===== SUPPLIED INFORMATION

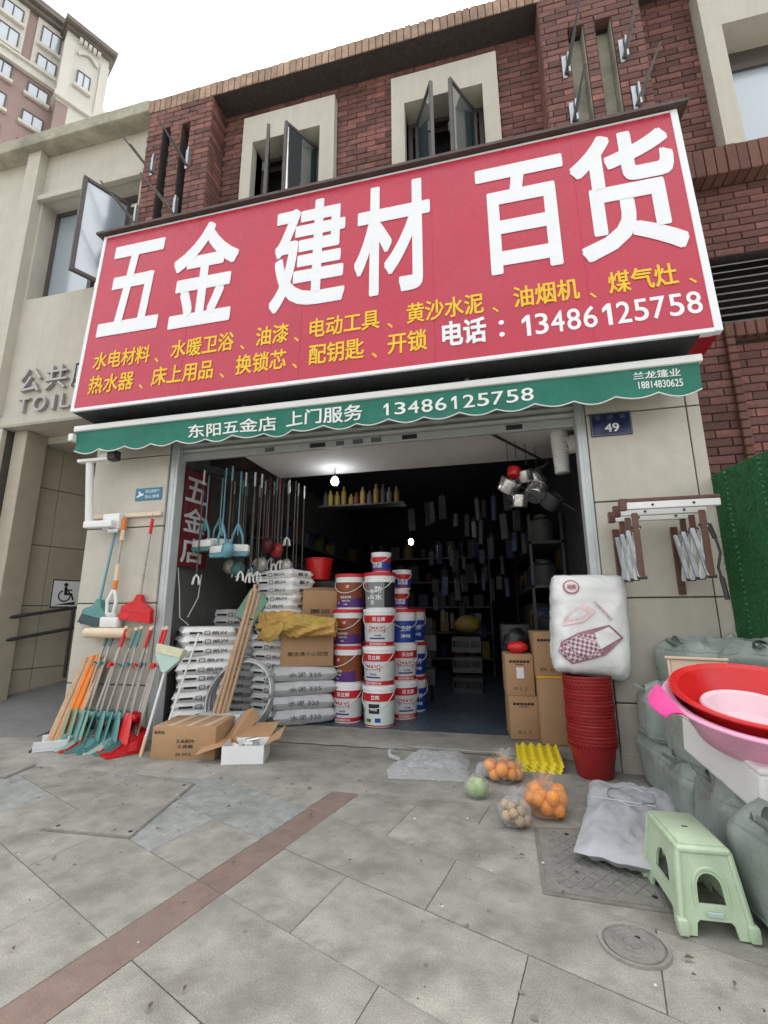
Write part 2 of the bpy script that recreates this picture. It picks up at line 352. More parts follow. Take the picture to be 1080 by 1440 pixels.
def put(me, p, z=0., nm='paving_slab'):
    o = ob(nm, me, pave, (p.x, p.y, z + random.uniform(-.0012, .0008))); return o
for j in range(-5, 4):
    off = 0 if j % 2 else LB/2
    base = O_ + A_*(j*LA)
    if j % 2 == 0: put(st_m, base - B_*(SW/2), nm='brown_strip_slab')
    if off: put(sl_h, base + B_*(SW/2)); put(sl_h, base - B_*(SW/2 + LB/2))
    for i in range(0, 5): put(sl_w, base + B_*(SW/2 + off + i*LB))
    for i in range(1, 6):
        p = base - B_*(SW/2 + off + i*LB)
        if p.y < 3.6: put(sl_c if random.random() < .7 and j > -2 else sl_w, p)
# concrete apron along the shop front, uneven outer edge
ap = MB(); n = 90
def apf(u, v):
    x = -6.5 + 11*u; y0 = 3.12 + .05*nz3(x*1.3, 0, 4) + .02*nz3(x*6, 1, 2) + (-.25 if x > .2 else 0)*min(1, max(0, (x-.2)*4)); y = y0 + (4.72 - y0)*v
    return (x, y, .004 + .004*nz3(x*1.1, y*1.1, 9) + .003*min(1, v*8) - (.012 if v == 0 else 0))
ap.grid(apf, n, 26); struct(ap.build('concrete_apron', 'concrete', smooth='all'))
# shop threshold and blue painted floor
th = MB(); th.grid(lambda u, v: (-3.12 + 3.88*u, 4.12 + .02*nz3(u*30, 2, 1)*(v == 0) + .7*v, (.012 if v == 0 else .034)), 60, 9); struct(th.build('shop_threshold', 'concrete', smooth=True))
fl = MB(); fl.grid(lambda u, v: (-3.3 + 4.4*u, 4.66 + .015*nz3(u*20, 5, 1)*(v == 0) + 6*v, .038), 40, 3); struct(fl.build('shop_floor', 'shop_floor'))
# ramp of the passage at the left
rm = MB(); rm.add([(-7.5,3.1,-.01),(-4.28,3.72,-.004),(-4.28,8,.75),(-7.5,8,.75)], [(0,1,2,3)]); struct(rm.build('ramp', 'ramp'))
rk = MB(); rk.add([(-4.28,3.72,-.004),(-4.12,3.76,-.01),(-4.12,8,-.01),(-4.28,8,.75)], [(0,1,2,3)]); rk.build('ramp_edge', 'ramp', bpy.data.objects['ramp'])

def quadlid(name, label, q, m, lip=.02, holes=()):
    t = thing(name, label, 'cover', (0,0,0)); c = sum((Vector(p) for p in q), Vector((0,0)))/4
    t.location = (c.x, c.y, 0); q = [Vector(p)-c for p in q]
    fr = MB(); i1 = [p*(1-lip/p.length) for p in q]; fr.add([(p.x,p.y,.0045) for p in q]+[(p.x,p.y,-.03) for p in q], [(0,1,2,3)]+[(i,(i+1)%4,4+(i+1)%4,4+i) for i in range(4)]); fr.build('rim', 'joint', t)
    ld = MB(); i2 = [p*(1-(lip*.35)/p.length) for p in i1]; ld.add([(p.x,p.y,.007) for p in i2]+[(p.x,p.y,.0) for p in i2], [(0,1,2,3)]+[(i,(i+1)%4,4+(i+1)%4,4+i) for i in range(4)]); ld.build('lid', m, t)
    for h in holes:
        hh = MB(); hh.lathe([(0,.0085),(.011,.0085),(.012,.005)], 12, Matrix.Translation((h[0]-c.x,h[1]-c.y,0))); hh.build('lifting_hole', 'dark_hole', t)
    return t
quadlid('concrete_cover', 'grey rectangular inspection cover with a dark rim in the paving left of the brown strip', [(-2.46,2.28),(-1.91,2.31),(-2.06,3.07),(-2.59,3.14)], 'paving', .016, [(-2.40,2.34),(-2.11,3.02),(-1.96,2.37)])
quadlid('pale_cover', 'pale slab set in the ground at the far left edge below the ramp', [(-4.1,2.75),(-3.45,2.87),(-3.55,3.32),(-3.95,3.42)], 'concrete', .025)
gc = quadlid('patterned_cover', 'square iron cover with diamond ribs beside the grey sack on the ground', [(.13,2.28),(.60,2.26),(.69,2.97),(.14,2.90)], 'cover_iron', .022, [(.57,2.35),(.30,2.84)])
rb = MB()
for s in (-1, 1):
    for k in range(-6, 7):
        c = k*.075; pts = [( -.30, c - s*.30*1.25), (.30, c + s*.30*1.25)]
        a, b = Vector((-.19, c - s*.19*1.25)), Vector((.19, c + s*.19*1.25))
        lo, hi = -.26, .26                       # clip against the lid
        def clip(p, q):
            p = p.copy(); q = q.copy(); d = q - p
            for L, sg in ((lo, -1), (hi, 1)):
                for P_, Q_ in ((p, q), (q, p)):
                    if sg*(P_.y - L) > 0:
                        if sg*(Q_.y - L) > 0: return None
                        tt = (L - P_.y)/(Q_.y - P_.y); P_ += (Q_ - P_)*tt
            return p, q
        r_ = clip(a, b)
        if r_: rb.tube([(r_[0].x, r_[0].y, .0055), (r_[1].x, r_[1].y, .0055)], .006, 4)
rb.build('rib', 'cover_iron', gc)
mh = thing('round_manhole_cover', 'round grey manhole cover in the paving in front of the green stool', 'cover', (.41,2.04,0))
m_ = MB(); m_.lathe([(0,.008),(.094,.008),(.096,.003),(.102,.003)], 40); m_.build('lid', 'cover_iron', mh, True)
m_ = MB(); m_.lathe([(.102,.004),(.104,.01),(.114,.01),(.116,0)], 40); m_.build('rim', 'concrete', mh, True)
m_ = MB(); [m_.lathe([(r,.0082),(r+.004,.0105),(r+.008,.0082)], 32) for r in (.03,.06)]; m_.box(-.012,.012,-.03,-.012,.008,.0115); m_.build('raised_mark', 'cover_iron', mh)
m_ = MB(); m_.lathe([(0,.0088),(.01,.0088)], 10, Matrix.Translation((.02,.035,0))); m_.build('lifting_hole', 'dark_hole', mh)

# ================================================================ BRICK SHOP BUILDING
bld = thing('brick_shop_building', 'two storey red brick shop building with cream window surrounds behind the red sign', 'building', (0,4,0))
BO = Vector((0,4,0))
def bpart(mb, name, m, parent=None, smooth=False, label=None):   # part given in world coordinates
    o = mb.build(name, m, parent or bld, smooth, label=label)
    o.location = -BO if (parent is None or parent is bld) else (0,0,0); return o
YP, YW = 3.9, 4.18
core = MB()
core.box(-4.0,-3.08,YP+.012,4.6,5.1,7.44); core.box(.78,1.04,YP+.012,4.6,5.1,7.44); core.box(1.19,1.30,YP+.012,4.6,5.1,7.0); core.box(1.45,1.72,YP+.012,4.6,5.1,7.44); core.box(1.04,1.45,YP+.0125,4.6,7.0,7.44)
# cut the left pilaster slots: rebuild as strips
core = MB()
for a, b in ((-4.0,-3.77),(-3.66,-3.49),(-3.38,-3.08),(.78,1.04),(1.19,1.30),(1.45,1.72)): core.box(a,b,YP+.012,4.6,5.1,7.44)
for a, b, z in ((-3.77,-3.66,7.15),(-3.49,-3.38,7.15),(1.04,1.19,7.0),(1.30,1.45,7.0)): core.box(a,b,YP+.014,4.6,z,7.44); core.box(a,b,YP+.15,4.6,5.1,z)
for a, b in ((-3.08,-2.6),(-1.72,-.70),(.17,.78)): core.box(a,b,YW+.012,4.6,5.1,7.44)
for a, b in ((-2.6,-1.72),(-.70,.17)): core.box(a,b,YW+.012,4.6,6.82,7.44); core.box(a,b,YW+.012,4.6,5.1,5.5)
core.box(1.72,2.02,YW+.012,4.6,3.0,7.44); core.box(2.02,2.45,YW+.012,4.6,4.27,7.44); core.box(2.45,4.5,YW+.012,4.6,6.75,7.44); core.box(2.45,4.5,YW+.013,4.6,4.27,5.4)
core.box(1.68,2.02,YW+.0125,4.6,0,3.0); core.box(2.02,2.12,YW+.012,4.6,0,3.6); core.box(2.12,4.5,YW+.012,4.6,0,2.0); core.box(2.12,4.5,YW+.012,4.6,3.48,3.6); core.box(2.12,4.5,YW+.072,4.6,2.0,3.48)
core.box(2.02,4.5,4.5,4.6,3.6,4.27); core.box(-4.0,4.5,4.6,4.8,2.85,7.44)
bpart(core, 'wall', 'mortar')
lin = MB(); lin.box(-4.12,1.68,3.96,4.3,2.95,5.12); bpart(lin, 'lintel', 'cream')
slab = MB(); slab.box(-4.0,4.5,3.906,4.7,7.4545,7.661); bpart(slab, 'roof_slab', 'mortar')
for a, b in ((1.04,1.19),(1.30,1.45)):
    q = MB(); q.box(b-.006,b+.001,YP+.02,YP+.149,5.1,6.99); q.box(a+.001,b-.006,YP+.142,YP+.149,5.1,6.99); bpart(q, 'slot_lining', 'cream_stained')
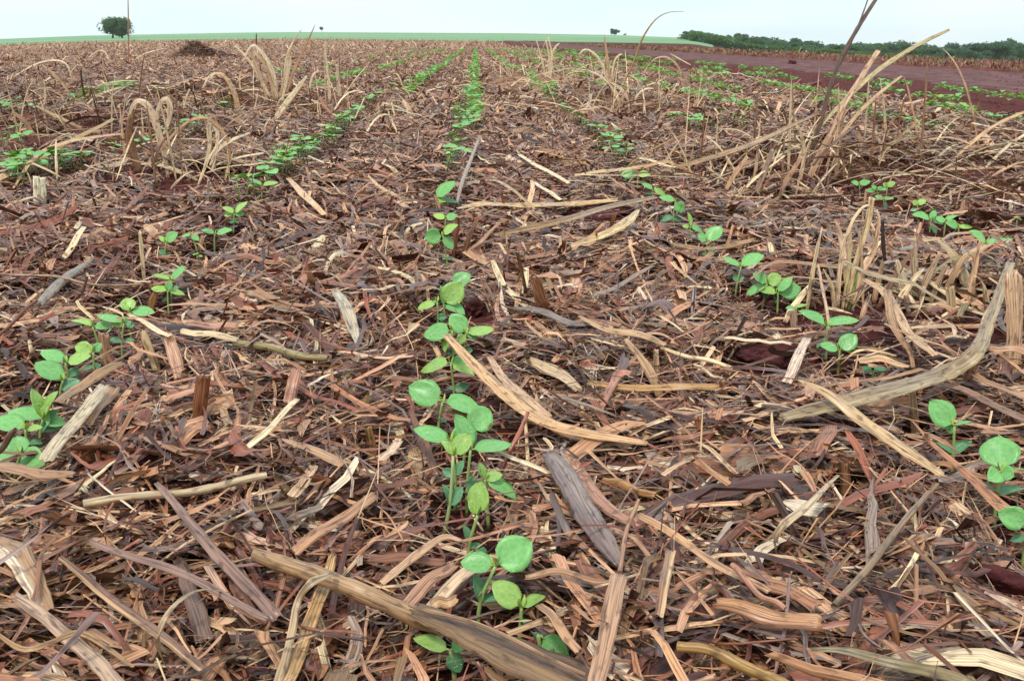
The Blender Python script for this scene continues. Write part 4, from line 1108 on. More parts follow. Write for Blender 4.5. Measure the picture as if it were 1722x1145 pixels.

==========

TASK BRIEF -
Print the entries as they stand, first line through the line holding "rk.build('ramp_edge', 'ramp', bpy.data.objects['ramp'])", with every picture removed.

THE REPLY -
Write part 2 of the bpy script that recreates this picture. It picks up at line 352. More parts follow. Take the picture to be 1080 by 1440 pixels.
def put(me, p, z=0., nm='paving_slab'):
    o = ob(nm, me, pave, (p.x, p.y, z + random.uniform(-.0012, .0008))); return o
for j in range(-5, 4):
    off = 0 if j % 2 else LB/2
    base = O_ + A_*(j*LA)
    if j % 2 == 0: put(st_m, base - B_*(SW/2), nm='brown_strip_slab')
    if off: put(sl_h, base + B_*(SW/2)); put(sl_h, base - B_*(SW/2 + LB/2))
    for i in range(0, 5): put(sl_w, base + B_*(SW/2 + off + i*LB))
    for i in range(1, 6):
        p = base - B_*(SW/2 + off + i*LB)
        if p.y < 3.6: put(sl_c if random.random() < .7 and j > -2 else sl_w, p)
# concrete apron along the shop front, uneven outer edge
ap = MB(); n = 90
def apf(u, v):
    x = -6.5 + 11*u; y0 = 3.12 + .05*nz3(x*1.3, 0, 4) + .02*nz3(x*6, 1, 2) + (-.25 if x > .2 else 0)*min(1, max(0, (x-.2)*4)); y = y0 + (4.72 - y0)*v
    return (x, y, .004 + .004*nz3(x*1.1, y*1.1, 9) + .003*min(1, v*8) - (.012 if v == 0 else 0))
ap.grid(apf, n, 26); struct(ap.build('concrete_apron', 'concrete', smooth='all'))
# shop threshold and blue painted floor
th = MB(); th.grid(lambda u, v: (-3.12 + 3.88*u, 4.12 + .02*nz3(u*30, 2, 1)*(v == 0) + .7*v, (.012 if v == 0 else .034)), 60, 9); struct(th.build('shop_threshold', 'concrete', smooth=True))
fl = MB(); fl.grid(lambda u, v: (-3.3 + 4.4*u, 4.66 + .015*nz3(u*20, 5, 1)*(v == 0) + 6*v, .038), 40, 3); struct(fl.build('shop_floor', 'shop_floor'))
# ramp of the passage at the left
rm = MB(); rm.add([(-7.5,3.1,-.01),(-4.28,3.72,-.004),(-4.28,8,.75),(-7.5,8,.75)], [(0,1,2,3)]); struct(rm.build('ramp', 'ramp'))
rk = MB(); rk.add([(-4.28,3.72,-.004),(-4.12,3.76,-.01),(-4.12,8,-.01),(-4.28,8,.75)], [(0,1,2,3)]); rk.build('ramp_edge', 'ramp', bpy.data.objects['ramp'])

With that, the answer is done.